• According to Aussie Broadband, higher margin business, enterprise, and government customers, will aid in driving revenues to around $800 million in FY23.
  • Along with this, co-founder and managing director Phillip Britt said that with the full-year benefit of Over the Wire, Aussie Broadband will reach an EBITDA margin excluding integration costs of circa 10.0% to 10.5% in FY23.
  • Additionally, he said that by 2025, Aussie Broadband intends to have more than one million broadband services, 250,000 mobile services, and three million numbers on its voice network.

$800m Revenue for FY2023 Aimed by Aussie Broadband

According to Aussie Broadband, higher margin business, enterprise, and government customers, will aid in driving revenues to around $800 million in FY23. 

Along with this, co-founder and managing director Phillip Britt said that with the full-year benefit of Over the Wire, Aussie Broadband will reach an EBITDA margin excluding integration costs of circa 10.0% to 10.5% in FY23.

Additionally, he said that by 2025, Aussie Broadband intends to have more than one million broadband services, 250,000 mobile services, and three million numbers on its voice network. 

“We have achieved strong growth in revenue, earnings and market share, and are well positioned to achieve our goal of becoming Australia’s fourth largest communications company,” he said.
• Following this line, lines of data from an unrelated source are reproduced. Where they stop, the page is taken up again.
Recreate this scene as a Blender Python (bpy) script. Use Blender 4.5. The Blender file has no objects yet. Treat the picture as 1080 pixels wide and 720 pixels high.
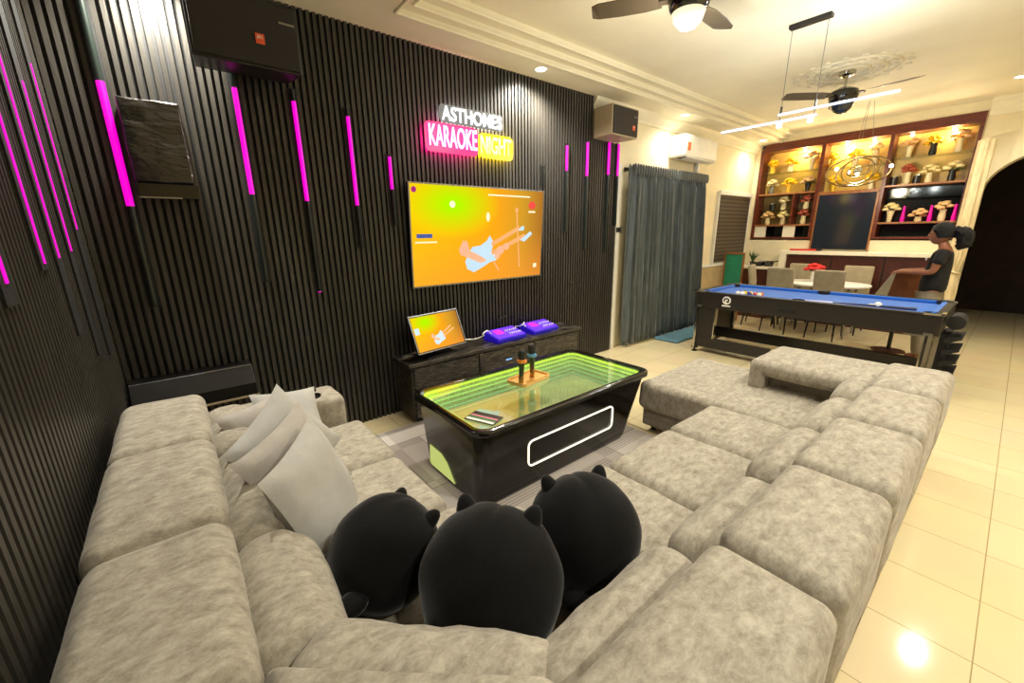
import bpy, math, random
from mathutils import Vector, Matrix, noise
random.seed(7)
R = math.radians
sc = bpy.context.scene
COL = sc.collection

# ------------------------------------------------------------ camera
yaw, pitch, roll = R(38.98), R(15.0), R(-0.866)
F = Vector((math.sin(yaw)*math.cos(pitch), math.cos(yaw)*math.cos(pitch), -math.sin(pitch)))
rt = Vector((math.cos(yaw), -math.sin(yaw), 0)); up = rt.cross(F)
c_, s_ = math.cos(roll), math.sin(roll)
RT = rt*c_ + up*s_; UP = -rt*s_ + up*c_
camd = bpy.data.cameras.new('camera'); cam = bpy.data.objects.new('camera', camd); COL.objects.link(cam)
camd.sensor_width = 36; camd.lens = 426.4/1080*36; camd.clip_start = 0.02
M = Matrix.Identity(4)
for i in range(3):
    M[i][0] = RT[i]; M[i][1] = UP[i]; M[i][2] = -F[i]
M[2][3] = 1.55
cam.matrix_world = M
sc.camera = cam

# ------------------------------------------------------------ world and exposure
w = bpy.data.worlds.new('world'); sc.world = w; w.use_nodes = True
w.node_tree.nodes['Background'].inputs[0].default_value = (0.9, 0.85, 0.75, 1)
w.node_tree.nodes['Background'].inputs[1].default_value = 0.3
sc.view_settings.view_transform = 'Standard'; sc.view_settings.look = 'None'
sc.view_settings.gamma = 1; sc.view_settings.use_curve_mapping = False
EXPO = 1.45
sc.view_settings.exposure = EXPO
DOWN_W = 26.0        # power of one ceiling downlight
WARM = (1.0, 0.95, 0.83)
EMI = 2**-EXPO      # lit things are given in display brightness; the exposure is taken out again
ZC = 2.99            # soffit height
ZT = 3.11            # tray height

def lamp(name, kind, loc, power, color, parent=None, size=0.1, rot=(0,0,0), spot=None, blend=0.6, size_y=None):
    d = bpy.data.lights.new(name, kind); d.energy = power; d.color = color
    if kind == 'AREA':
        d.shape = 'DISK' if size_y is None else 'RECTANGLE'; d.size = size
        if size_y is not None: d.size_y = size_y
    else: d.shadow_soft_size = size
    if kind == 'SPOT': d.spot_size = spot; d.spot_blend = blend
    o = bpy.data.objects.new(name, d); COL.objects.link(o)
    if parent is not None: o.parent = parent
    o.location = loc; o.rotation_euler = rot
    return o

# ------------------------------------------------------------ materials
def lin(c):
    return tuple(((v/255)/12.92 if v/255 <= 0.04045 else ((v/255+0.055)/1.055)**2.4) for v in c) + (1,)

def mat(name, rgb, rough=0.5, metal=0.0, emit=None, estr=0.0, noise_amt=0.0, nscale=8.0, bump=0.0, bscale=60.0,
        sheen=0.0, coat=0.0, spec=0.5, alpha=1.0, trans=0.0, stretch=(1,1,1), rgb2=None, coords='Object'):
    m = bpy.data.materials.new(name); m.use_nodes = True
    nt = m.node_tree; b = nt.nodes['Principled BSDF']
    c = lin(rgb); b.inputs['Base Color'].default_value = c
    b.inputs['Roughness'].default_value = rough; b.inputs['Metallic'].default_value = metal
    b.inputs['Specular IOR Level'].default_value = spec
    b.inputs['Sheen Weight'].default_value = sheen; b.inputs['Sheen Roughness'].default_value = 0.4
    b.inputs['Coat Weight'].default_value = coat; b.inputs['Coat Roughness'].default_value = 0.06
    b.inputs['Transmission Weight'].default_value = trans; b.inputs['Alpha'].default_value = alpha
    if emit is not None:
        b.inputs['Emission Color'].default_value = lin(emit); b.inputs['Emission Strength'].default_value = estr
    tc = mp = None
    def coord():
        nonlocal tc, mp
        if mp is None:
            tc = nt.nodes.new('ShaderNodeTexCoord'); mp = nt.nodes.new('ShaderNodeMapping')
            mp.inputs['Scale'].default_value = stretch
            nt.links.new(tc.outputs[coords], mp.inputs['Vector'])
        return mp.outputs['Vector']
    # every material gets at least a faint procedural variation
    n = nt.nodes.new('ShaderNodeTexNoise'); n.inputs['Scale'].default_value = nscale
    n.inputs['Detail'].default_value = 5; n.inputs['Roughness'].default_value = 0.65
    nt.links.new(coord(), n.inputs['Vector'])
    cr = nt.nodes.new('ShaderNodeValToRGB')
    a = noise_amt if noise_amt else 0.04
    if rgb2 is None:
        lo = tuple(v*(1-a) for v in c[:3])+(1,); hi = tuple(min(1, v*(1+a)) for v in c[:3])+(1,)
    else: lo, hi = c, lin(rgb2)
    cr.color_ramp.elements[0].color = lo; cr.color_ramp.elements[1].color = hi
    cr.color_ramp.elements[0].position = 0.35; cr.color_ramp.elements[1].position = 0.65
    nt.links.new(n.outputs['Fac'], cr.inputs['Fac']); nt.links.new(cr.outputs['Color'], b.inputs['Base Color'])
    if bump:
        n2 = nt.nodes.new('ShaderNodeTexNoise'); n2.inputs['Scale'].default_value = bscale
        n2.inputs['Detail'].default_value = 4
        nt.links.new(coord(), n2.inputs['Vector'])
        bp = nt.nodes.new('ShaderNodeBump'); bp.inputs['Strength'].default_value = bump; bp.inputs['Distance'].default_value = 0.01
        nt.links.new(n2.outputs['Fac'], bp.inputs['Height']); nt.links.new(bp.outputs['Normal'], b.inputs['Normal'])
    return m

def emat(name, rgb, s, rgb2=None):
    m = mat(name, tuple(v*0.5 for v in rgb), rough=0.4, emit=rgb, estr=s*EMI)
    return m

def tile_mat(name, c1, c2, grout, size, ox, oy, rough=0.09):
    m = bpy.data.materials.new(name); m.use_nodes = True; nt = m.node_tree; b = nt.nodes['Principled BSDF']
    tc = nt.nodes.new('ShaderNodeTexCoord'); mp = nt.nodes.new('ShaderNodeMapping')
    mp.inputs['Location'].default_value = (-ox, -oy, 0)
    nt.links.new(tc.outputs['Object'], mp.inputs['Vector'])
    br = nt.nodes.new('ShaderNodeTexBrick'); br.offset = 0; br.squash = 1
    br.inputs['Scale'].default_value = 1; br.inputs['Brick Width'].default_value = size; br.inputs['Row Height'].default_value = size
    br.inputs['Mortar Size'].default_value = 0.0022; br.inputs['Mortar Smooth'].default_value = 0.2
    br.inputs['Color1'].default_value = lin(c1); br.inputs['Color2'].default_value = lin(c2); br.inputs['Mortar'].default_value = lin(grout)
    nt.links.new(mp.outputs['Vector'], br.inputs['Vector'])
    n = nt.nodes.new('ShaderNodeTexNoise'); n.inputs['Scale'].default_value = 2.5; n.inputs['Detail'].default_value = 6
    nt.links.new(tc.outputs['Object'], n.inputs['Vector'])
    mx = nt.nodes.new('ShaderNodeMix'); mx.data_type = 'RGBA'; mx.blend_type = 'MULTIPLY'; mx.inputs[0].default_value = 0.18
    nt.links.new(br.outputs['Color'], mx.inputs[6]); nt.links.new(n.outputs['Color'], mx.inputs[7])
    nt.links.new(mx.outputs[2], b.inputs['Base Color'])
    b.inputs['Roughness'].default_value = rough; b.inputs['Specular IOR Level'].default_value = 0.55
    bp = nt.nodes.new('ShaderNodeBump'); bp.inputs['Strength'].default_value = 0.25; bp.inputs['Distance'].default_value = 0.004; bp.invert = True
    nt.links.new(br.outputs['Fac'], bp.inputs['Height']); nt.links.new(bp.outputs['Normal'], b.inputs['Normal'])
    return m

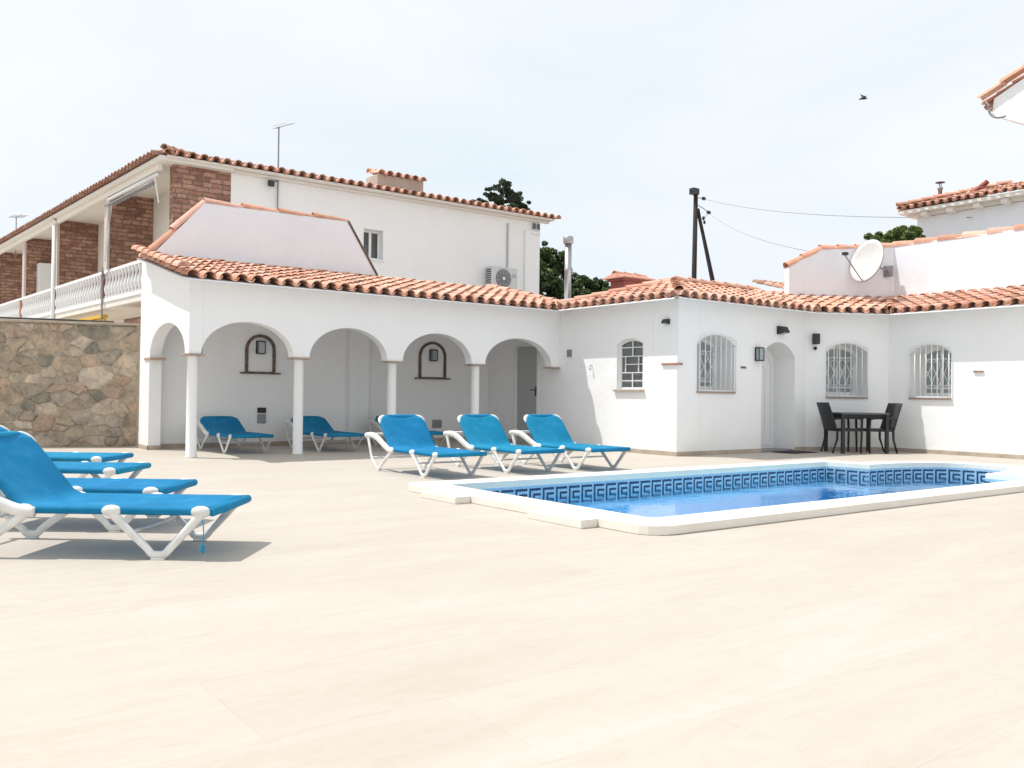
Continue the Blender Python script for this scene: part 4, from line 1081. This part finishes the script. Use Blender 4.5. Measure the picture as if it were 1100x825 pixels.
# ------------------------------------------------------------------ sun loungers
def lounger_master(back_deg):
    """local: foot tip at origin, head toward +X, across Y, up Z"""
    t = bpy.data.objects.new('sun_lounger', None); C.objects.link(t)
    hw = .315; zs = .285; r = .022
    HX = 1.14
    a = R(back_deg); bl = .53; sag = .014
    ca, sa = math.cos(a), math.sin(a)
    pr = lambda u, y: (HX+ca*u, y, zs+sa*u)
    # one sling: foot, seat, eased bend at the hinge, back; (x, z, nx, nz, half width)
    path = []
    for k in range(13): x = (HX-.05)*k/12; path.append((x, zs, 0, 1, hw))
    for k in range(1, 5):
        f = k/4; aa = a*f; path.append((HX-.05+.05*f+(.05*ca)*f*f*.9, zs+.05*sa*f*f*.9, -math.sin(aa), math.cos(aa), hw))
    for k in range(1, 12):
        u = .05+(bl-.05)*k/11; q = max(0, (u-(bl-.13))/.13)
        p = pr(u, 0); path.append((p[0], p[2], -sa, ca, hw-.075*(1-math.sqrt(max(0,1-q*q)))))
    vs = []; fs = []
    for (x, z, nx, nz, w) in path:
        sec = []
        for k in range(6): t_ = -math.pi*.5 + k/5*math.pi*.95; sec.append((w+(r+.004)*math.cos(t_), (r+.004)*math.sin(t_)))
        top = [(w-.02-(2*w-.04)*k/10, r+.004 - sag*math.sin(math.pi*k/10)) for k in range(11)]
        secf = sec + top + [(-y, zz) for y, zz in reversed(sec)]
        for y, zz in secf: vs.append((x+nx*zz, y, z+nz*zz))
    m = len(secf)
    for i in range(len(path)-1):
        for k in range(m-1): fs.append((i*m+k, i*m+k+1, (i+1)*m+k+1, (i+1)*m+k))
    o = link_mesh('sling', vs, fs, M['fabric'], t, True); so = o.modifiers.new('s','SOLIDIFY'); so.thickness = .004
    mb = MB(); mb.tube([(.0,-hw-.022,zs),(-.004,0,zs),(.0,hw+.022,zs)], .027, 12); mb.build('foot_roll', M['fabric'], t, smooth=True)
    mb = MB(); mb.tube(catmull([pr(bl-.02,-hw+.06), pr(bl+.005,-hw+.12), pr(bl+.008,0), pr(bl+.005,hw-.12), pr(bl-.02,hw-.06)],3), .026, 12); mb.build('head_roll', M['fabric'], t, smooth=True)
    mb = MB(); mb.tube(catmull([pr(-.02,-hw), pr(bl-.14,-hw), pr(bl-.05,-hw+.02), pr(bl-.01,-hw+.08), pr(bl,0), pr(bl-.01,hw-.08), pr(bl-.05,hw-.02), pr(bl-.14,hw), pr(-.02,hw)],3), .016, 8); mb.build('backrest_frame', M['resin'], t, smooth=True)
    for sy in (-1,1):   # white corner caps
        mb = MB(); cpts = catmull([pr(bl-.11,sy*(hw+.012)), pr(bl-.05,sy*(hw+.004)), pr(bl-.005,sy*(hw-.035)), pr(bl+.018,sy*(hw-.085))],4); nn_ = len(cpts); mb.tube(cpts, [.012+.017*math.sin(math.pi*i_/(nn_-1)) for i_ in range(nn_)], 8); mb.build('corner_cap', M['resin'], t, smooth=True)
    # side rails with raised arm toward the head
    for sy in (-1,1):
        y = sy*hw
        mb = MB(); mb.tube([(.01,y,zs),(HX+.05,y,zs)], r-.004, 8); mb.build('side_rail', M['resin'], t, smooth=True)
        yo = sy*(hw+.025)
        mb = MB(); pts = catmull([(1.05,yo,zs-.015),(1.16,yo,zs),(1.30,yo,zs+.055),(1.45,yo,zs+.125),(1.60,yo,zs+.165),(1.74,yo,zs+.165)],5)
        n = len(pts); mb.tube(pts, [.030+.010*math.sin(math.pi*i/(n-1)) for i in range(n)], 10, flat=(.75,1.05)); mb.build('arm_rail', M['resin'], t, smooth=True)
        # V legs
        for (xa, za, xb, xc, zc) in ((.06,zs-.01,.315,.60,zs-.01), (1.10,zs-.02,1.44,1.75,zs+.15)):
            mb = MB()
            w = .06
            pts = catmull([(xa,yo,za+.01),(xa+(xb-w-xa)*.12,yo,za-.025),(xa+(xb-w-xa)*.55,yo,.155),(xb-w-.012,yo,.072),(xb-.04,yo,.036),(xb,yo,.029),(xb+.04,yo,.036),(xb+w+.012,yo,.072),(xc-(xc-xb-w)*.55,yo,.155),(xc-(xc-xb-w)*.12,yo,zc-.025),(xc,yo,zc+.01)],5)
            n = len(pts); mb.tube(pts, [.0235+.010*abs(2*i/(n-1)-1)**4 for i in range(n)], 12, up=Vector((0,1,0)), flat=(1.0,.60))
            mb.box((xb-.04,yo-.018,0),(xb+.04,yo+.018,.012),.004)
            mb.build('leg', M['resin'], t, smooth=True)
        # hubs gripping the fabric
        for xh in (.07,.60,1.12):
            mb = MB(); mb.ellipsoid((xh,sy*(hw+.016),zs-.002),(.062,.030,.036)); mb.build('hub', M['resin'], t, smooth=True)
        mb = MB(); mb.ellipsoid((1.755,yo,zs+.158),(.045,.034,.036)); mb.build('hub', M['resin'], t, smooth=True)
    mb = MB(); mb.tube([(1.745,-hw,zs+.17),(1.745,hw,zs+.17)], .017, 8); mb.build('head_bar', M['resin'], t, smooth=True)
    for xh in (.315, 1.44):
        mb = MB(); mb.tube([(xh+.16,-hw-.02,.16),(xh+.16,hw+.02,.16)], .012, 6); mb.build('cross_bar', M['resin'], t, smooth=True)
    return t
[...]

“Each of our different divisions are showing great potential for growth and has contributed meaningfully to both EBITDA and revenue over the past year,” he further added.

“Our business and wholesale segments are showing the greatest potential for growth.”

“Today we are growing a complete communications and technology solution across multiple market sectors,” he said. 

“While we no longer think solely in the context of broadband connections, it was very pleasing to see continued growth in this metric.”

“While there are several competitor low/no-margin offers in the residential broadband market at present, Aussie Broadband will not chase growth at any cost and is focused on striking the right balance between growth and margin,” he said. 

“There are no price increases factored into our FY23 base. We’re still considering what our position is on price rises and the effect that they might have on the market.”

“Recent changes to plans and advertising strategy saw 50% of mobile sales in June 2022 generated by new customers versus an FY22 average of 33%,” he said. 

“This trend has continued into July with 60% of mobile sales generated from new customers, showing the opportunity to upsell mobile only customers to broadband.” 

In terms of the SAU progress, Britt said that the proposal is still “a work in progress.”

“The biggest improvement in the proposed cost structure is in the high-speed tiers where Aussie Broadband over indexes [CVC],” he said. CVC is currently planned to be phased out over three years with expected implementation set for July 2023."

“I think there's still a bit more water but to go under the bridge with this before [the SAU is] finalised,” said Britt. 

“Whilst it’s delivered a big improvement on what we saw from the March SAU, it's still got elements in it which need work...NBN sort of described it as when...basically everyone’s unhappy, including them, we’ve probably reached the right spot...I think there’s some credence in that.”